Reproduce verbatim the lines up to and including the one with "1.54), 'peach', bev=.01))", starting from the first.
-- START OF STORED ROWS --
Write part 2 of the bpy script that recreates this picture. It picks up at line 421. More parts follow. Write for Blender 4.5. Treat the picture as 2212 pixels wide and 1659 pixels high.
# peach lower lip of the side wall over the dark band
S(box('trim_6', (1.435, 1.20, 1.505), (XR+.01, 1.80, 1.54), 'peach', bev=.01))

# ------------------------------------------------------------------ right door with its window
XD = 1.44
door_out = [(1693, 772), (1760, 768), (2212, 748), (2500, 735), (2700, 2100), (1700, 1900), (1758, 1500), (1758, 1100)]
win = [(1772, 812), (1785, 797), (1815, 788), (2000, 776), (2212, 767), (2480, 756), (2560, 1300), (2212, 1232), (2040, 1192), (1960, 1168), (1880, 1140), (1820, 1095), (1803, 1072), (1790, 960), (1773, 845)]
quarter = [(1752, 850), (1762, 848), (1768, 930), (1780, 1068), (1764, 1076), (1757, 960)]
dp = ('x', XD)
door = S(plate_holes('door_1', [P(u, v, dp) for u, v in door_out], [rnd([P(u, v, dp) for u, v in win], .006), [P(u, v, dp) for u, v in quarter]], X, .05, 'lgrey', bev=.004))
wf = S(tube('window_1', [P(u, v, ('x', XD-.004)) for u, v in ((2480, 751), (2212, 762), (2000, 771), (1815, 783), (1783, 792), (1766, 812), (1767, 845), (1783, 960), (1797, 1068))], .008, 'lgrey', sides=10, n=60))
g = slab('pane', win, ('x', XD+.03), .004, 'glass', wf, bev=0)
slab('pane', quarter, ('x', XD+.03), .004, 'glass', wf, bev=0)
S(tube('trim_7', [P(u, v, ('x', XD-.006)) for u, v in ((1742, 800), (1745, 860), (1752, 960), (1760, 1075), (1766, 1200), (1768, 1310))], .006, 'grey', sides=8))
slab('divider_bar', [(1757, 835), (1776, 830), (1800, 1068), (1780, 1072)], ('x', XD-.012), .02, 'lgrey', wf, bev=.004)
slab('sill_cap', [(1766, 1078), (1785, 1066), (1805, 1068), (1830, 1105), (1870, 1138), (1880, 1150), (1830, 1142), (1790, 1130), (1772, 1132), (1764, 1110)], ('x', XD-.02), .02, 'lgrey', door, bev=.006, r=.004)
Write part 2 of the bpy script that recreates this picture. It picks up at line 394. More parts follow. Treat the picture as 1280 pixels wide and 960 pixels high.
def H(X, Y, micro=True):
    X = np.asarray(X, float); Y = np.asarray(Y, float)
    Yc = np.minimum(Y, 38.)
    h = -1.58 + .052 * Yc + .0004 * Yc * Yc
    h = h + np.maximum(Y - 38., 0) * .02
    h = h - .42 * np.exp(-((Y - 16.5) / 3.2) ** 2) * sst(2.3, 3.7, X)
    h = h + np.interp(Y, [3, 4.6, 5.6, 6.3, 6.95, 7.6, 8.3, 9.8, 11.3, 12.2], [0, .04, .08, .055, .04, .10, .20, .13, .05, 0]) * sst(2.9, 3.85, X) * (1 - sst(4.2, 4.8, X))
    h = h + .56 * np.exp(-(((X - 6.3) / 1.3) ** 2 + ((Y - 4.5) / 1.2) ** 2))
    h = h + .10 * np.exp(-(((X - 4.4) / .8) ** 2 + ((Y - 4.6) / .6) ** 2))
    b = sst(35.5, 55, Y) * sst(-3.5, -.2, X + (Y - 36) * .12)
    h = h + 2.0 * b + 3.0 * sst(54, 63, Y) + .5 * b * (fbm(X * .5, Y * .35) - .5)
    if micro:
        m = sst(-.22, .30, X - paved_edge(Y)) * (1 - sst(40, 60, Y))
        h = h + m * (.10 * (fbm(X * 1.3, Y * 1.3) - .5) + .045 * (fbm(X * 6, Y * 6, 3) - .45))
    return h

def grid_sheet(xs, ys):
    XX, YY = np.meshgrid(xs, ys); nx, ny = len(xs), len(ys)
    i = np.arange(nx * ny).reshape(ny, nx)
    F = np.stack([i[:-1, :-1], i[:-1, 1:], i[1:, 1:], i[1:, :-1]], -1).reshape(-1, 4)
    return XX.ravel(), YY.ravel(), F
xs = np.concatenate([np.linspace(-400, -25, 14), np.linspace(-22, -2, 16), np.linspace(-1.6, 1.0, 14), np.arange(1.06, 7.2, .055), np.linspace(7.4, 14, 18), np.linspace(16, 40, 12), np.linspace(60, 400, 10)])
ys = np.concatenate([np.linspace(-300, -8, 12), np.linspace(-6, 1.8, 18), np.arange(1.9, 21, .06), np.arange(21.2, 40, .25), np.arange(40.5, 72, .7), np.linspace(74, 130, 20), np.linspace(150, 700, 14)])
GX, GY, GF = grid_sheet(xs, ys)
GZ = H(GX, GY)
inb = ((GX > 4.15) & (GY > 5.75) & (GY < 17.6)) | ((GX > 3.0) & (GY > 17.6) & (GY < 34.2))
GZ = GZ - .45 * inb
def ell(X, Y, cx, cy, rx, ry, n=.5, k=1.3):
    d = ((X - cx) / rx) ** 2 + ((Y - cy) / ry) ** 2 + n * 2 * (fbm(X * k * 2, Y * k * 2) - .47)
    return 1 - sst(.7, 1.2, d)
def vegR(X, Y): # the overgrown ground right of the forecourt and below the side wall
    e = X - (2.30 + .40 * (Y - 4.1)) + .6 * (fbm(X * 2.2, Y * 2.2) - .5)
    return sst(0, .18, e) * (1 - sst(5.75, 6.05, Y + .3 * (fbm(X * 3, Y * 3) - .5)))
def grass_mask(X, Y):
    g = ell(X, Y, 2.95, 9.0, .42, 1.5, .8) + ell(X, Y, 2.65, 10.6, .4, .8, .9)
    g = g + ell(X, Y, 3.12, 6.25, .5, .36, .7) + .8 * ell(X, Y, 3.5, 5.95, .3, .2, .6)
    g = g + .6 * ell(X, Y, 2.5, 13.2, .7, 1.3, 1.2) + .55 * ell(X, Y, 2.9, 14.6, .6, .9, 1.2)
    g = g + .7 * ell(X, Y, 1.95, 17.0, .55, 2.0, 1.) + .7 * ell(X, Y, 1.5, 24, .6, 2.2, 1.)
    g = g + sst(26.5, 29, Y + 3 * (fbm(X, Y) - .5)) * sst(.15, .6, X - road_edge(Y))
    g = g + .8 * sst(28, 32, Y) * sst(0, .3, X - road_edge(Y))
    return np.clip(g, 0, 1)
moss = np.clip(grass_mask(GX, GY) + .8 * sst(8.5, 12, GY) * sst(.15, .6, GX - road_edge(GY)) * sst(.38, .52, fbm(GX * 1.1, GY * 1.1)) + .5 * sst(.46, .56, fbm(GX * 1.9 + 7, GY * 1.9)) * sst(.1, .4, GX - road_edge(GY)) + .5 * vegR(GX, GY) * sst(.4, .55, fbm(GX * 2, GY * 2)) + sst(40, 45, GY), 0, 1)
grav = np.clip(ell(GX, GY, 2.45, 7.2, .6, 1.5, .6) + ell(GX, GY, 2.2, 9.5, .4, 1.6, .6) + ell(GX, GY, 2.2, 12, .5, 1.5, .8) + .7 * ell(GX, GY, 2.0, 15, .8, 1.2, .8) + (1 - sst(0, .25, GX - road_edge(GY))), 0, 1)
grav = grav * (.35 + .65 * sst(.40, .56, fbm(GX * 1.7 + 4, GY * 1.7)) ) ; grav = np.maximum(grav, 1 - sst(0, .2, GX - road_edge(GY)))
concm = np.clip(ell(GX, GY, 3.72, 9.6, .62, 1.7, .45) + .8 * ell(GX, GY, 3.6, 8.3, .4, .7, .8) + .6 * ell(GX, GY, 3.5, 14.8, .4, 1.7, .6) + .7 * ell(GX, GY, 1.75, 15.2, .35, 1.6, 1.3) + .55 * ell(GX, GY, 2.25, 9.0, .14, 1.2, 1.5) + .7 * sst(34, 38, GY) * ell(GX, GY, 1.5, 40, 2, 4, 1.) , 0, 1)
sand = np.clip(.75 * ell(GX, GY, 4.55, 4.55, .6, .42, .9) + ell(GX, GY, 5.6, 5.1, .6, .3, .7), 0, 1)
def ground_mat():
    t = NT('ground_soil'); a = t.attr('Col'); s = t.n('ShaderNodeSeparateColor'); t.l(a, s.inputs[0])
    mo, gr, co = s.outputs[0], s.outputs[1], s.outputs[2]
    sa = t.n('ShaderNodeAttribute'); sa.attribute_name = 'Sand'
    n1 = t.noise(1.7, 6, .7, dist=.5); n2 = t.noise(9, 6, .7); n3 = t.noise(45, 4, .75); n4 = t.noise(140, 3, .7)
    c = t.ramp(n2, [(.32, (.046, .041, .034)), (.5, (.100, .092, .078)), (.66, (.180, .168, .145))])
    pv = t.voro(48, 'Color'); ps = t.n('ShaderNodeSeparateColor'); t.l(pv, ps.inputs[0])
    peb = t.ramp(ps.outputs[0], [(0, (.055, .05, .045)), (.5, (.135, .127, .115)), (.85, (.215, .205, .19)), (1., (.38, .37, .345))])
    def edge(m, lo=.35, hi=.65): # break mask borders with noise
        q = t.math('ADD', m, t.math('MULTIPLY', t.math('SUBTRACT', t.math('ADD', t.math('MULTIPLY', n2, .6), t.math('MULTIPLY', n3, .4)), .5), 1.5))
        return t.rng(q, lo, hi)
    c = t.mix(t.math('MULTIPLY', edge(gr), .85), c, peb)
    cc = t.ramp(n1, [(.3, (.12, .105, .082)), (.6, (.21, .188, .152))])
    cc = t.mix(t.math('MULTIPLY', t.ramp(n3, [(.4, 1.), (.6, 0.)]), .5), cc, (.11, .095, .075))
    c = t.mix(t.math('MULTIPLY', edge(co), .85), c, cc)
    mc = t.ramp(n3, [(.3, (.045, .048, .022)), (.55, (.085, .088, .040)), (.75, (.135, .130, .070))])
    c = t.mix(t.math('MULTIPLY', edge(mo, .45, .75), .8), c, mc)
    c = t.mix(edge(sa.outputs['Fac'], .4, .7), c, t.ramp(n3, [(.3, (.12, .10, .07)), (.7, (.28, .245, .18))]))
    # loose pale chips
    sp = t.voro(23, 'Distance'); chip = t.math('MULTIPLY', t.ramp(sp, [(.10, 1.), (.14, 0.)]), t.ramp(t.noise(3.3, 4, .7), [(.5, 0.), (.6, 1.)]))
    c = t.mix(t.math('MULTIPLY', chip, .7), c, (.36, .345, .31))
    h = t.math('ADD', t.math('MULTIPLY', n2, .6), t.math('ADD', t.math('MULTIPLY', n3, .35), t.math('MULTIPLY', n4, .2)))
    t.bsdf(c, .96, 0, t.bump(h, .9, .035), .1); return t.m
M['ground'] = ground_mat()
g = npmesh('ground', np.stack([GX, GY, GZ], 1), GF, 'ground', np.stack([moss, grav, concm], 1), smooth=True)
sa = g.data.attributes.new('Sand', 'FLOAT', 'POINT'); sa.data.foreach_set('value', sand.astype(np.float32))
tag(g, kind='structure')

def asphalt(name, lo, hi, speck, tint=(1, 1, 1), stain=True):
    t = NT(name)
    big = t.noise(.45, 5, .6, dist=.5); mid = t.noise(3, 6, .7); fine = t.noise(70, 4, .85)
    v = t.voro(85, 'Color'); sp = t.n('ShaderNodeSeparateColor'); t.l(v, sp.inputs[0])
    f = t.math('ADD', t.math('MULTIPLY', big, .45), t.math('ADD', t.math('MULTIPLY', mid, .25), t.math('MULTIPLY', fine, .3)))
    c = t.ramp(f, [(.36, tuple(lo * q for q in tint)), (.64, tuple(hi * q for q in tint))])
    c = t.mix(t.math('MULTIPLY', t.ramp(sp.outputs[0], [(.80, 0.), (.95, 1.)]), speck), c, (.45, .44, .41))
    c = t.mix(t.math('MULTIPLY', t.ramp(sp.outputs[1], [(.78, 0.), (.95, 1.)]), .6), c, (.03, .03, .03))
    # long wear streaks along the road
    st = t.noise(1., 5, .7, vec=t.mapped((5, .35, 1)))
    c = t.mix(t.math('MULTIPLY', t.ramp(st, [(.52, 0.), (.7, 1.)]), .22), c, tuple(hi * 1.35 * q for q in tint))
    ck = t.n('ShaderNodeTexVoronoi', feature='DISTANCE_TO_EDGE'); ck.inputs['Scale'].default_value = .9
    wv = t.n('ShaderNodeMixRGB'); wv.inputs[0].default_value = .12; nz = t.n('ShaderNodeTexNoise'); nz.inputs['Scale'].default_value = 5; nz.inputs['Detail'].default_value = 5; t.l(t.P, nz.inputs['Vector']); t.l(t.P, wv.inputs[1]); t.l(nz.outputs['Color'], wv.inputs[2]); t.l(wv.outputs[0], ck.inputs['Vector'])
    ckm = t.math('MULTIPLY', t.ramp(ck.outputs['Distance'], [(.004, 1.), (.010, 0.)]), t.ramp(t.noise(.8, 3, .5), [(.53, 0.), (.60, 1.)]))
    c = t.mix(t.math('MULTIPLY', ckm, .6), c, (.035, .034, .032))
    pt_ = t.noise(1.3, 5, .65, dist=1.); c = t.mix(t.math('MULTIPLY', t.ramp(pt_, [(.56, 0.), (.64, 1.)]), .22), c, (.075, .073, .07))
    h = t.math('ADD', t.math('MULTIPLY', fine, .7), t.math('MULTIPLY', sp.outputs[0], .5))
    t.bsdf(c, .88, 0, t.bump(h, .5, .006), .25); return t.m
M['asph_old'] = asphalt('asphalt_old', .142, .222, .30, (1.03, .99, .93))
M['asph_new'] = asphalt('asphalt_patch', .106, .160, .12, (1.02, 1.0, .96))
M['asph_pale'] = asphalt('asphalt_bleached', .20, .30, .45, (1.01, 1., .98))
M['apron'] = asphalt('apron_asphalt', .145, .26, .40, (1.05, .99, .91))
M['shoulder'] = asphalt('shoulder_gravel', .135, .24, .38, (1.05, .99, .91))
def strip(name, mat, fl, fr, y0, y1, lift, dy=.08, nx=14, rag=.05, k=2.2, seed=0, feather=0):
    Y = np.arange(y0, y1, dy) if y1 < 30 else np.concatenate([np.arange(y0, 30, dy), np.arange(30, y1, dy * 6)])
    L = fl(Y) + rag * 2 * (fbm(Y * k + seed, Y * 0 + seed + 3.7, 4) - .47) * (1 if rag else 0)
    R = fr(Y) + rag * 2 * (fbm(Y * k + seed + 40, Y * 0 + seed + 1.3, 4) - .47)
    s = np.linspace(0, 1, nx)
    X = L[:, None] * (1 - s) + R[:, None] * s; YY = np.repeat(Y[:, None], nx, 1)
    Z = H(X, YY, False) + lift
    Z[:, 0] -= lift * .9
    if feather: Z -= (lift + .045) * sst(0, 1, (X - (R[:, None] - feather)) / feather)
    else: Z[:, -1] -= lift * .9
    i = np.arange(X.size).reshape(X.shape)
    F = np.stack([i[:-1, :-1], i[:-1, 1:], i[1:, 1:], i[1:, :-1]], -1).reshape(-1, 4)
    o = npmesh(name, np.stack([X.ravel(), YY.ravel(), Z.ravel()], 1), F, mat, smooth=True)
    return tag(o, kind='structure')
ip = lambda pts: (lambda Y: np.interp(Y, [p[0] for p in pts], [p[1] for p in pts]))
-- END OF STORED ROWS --
_SOLUTION TO THE EXERCISE_:
Write part 2 of the bpy script that recreates this picture. It picks up at line 421. More parts follow. Write for Blender 4.5. Treat the picture as 2212 pixels wide and 1659 pixels high.
# peach lower lip of the side wall over the dark band
S(box('trim_6', (1.435, 1.20, 1.505), (XR+.01, 1.80, 1.54), 'peach', bev=.01))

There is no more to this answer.